[RAW DATA]:
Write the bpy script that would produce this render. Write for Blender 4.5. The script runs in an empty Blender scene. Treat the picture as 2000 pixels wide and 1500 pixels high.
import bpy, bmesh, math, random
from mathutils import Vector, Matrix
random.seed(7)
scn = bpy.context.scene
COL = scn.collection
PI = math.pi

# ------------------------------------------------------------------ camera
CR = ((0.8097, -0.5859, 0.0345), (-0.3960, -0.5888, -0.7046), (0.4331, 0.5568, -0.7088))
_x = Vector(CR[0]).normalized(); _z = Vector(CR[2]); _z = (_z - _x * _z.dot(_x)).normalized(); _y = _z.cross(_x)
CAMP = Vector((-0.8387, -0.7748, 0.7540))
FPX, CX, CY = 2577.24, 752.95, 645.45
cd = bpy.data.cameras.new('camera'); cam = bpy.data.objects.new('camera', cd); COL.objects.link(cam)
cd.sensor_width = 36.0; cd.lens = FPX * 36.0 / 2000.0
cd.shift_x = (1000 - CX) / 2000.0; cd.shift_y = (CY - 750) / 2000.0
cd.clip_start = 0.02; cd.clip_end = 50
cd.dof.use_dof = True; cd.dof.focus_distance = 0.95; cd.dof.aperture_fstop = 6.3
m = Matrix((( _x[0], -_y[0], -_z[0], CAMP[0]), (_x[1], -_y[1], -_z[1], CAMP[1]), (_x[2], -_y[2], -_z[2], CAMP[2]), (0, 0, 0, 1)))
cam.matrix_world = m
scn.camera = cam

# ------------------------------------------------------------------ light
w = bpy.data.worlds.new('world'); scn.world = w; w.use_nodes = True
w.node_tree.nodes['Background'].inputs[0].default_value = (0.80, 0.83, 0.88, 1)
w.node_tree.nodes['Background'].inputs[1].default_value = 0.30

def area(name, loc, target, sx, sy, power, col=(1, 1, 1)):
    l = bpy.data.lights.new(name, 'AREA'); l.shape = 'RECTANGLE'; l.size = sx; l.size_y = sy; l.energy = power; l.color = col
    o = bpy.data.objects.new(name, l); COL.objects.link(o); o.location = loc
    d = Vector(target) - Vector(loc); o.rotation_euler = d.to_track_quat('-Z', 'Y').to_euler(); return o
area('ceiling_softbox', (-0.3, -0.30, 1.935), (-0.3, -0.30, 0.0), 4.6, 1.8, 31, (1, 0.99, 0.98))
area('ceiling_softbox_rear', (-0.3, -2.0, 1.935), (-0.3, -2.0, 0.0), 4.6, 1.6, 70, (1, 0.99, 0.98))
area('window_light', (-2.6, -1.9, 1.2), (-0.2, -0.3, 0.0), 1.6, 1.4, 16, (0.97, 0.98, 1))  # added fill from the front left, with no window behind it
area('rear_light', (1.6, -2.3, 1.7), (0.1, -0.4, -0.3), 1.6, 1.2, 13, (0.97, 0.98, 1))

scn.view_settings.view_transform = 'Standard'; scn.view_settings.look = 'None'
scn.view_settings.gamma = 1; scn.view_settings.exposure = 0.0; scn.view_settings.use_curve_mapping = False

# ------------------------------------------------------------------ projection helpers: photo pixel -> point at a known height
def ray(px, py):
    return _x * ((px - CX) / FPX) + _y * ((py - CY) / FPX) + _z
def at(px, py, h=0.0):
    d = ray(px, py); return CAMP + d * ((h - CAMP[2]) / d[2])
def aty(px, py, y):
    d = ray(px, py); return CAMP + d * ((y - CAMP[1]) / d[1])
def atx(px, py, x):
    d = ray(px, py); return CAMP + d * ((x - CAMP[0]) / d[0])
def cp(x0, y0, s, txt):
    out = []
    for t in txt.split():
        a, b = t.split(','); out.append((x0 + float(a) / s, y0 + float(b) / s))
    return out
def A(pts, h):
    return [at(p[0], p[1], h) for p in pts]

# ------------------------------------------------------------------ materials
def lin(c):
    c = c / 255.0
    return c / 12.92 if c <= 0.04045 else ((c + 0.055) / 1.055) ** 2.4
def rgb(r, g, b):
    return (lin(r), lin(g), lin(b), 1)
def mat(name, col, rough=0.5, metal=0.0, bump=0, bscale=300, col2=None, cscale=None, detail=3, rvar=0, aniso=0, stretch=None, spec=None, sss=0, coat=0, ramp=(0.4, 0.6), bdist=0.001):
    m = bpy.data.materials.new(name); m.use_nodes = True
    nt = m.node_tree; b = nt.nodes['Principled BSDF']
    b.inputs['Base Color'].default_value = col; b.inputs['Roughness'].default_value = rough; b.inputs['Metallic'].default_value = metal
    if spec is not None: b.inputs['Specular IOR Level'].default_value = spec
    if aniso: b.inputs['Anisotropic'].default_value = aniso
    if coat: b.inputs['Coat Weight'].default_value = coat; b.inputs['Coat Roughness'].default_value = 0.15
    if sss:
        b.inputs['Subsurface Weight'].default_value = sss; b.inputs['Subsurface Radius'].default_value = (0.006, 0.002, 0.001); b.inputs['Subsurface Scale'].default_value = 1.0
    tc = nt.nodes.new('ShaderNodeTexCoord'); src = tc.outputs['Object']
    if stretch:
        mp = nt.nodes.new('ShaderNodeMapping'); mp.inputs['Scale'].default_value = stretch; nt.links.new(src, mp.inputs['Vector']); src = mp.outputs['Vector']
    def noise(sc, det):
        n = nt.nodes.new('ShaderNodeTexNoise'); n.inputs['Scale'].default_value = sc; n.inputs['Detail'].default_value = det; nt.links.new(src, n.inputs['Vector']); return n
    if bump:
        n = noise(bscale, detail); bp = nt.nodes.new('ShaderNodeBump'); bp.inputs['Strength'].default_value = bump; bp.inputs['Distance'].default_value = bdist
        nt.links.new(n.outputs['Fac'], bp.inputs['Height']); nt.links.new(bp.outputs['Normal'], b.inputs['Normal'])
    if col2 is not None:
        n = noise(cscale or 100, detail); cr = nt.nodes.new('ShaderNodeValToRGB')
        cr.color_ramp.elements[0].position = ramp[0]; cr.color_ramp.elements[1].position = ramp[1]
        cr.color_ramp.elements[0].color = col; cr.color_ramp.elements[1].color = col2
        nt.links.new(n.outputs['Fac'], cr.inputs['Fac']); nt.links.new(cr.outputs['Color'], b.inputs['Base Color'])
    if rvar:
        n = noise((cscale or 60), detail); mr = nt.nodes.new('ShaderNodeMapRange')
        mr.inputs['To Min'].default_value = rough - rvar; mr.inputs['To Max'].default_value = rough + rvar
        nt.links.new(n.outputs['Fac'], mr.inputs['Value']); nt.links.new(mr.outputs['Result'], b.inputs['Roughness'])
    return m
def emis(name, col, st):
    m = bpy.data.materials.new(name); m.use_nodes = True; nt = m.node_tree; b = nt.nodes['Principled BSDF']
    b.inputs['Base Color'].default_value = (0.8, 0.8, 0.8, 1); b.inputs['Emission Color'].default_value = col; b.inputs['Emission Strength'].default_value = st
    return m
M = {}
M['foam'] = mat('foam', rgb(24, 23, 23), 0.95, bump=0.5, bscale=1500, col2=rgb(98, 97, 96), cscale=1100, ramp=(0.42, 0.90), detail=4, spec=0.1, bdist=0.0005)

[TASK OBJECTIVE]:
Only the lines from the opening of the material through the line with "scn.camera = cam" should be echoed, exactly as written.

[OUTPUT FOR THIS TASK]:
Write the bpy script that would produce this render. Write for Blender 4.5. The script runs in an empty Blender scene. Treat the picture as 2000 pixels wide and 1500 pixels high.
import bpy, bmesh, math, random
from mathutils import Vector, Matrix
random.seed(7)
scn = bpy.context.scene
COL = scn.collection
PI = math.pi

# ------------------------------------------------------------------ camera
CR = ((0.8097, -0.5859, 0.0345), (-0.3960, -0.5888, -0.7046), (0.4331, 0.5568, -0.7088))
_x = Vector(CR[0]).normalized(); _z = Vector(CR[2]); _z = (_z - _x * _z.dot(_x)).normalized(); _y = _z.cross(_x)
CAMP = Vector((-0.8387, -0.7748, 0.7540))
FPX, CX, CY = 2577.24, 752.95, 645.45
cd = bpy.data.cameras.new('camera'); cam = bpy.data.objects.new('camera', cd); COL.objects.link(cam)
cd.sensor_width = 36.0; cd.lens = FPX * 36.0 / 2000.0
cd.shift_x = (1000 - CX) / 2000.0; cd.shift_y = (CY - 750) / 2000.0
cd.clip_start = 0.02; cd.clip_end = 50
cd.dof.use_dof = True; cd.dof.focus_distance = 0.95; cd.dof.aperture_fstop = 6.3
m = Matrix((( _x[0], -_y[0], -_z[0], CAMP[0]), (_x[1], -_y[1], -_z[1], CAMP[1]), (_x[2], -_y[2], -_z[2], CAMP[2]), (0, 0, 0, 1)))
cam.matrix_world = m
scn.camera = cam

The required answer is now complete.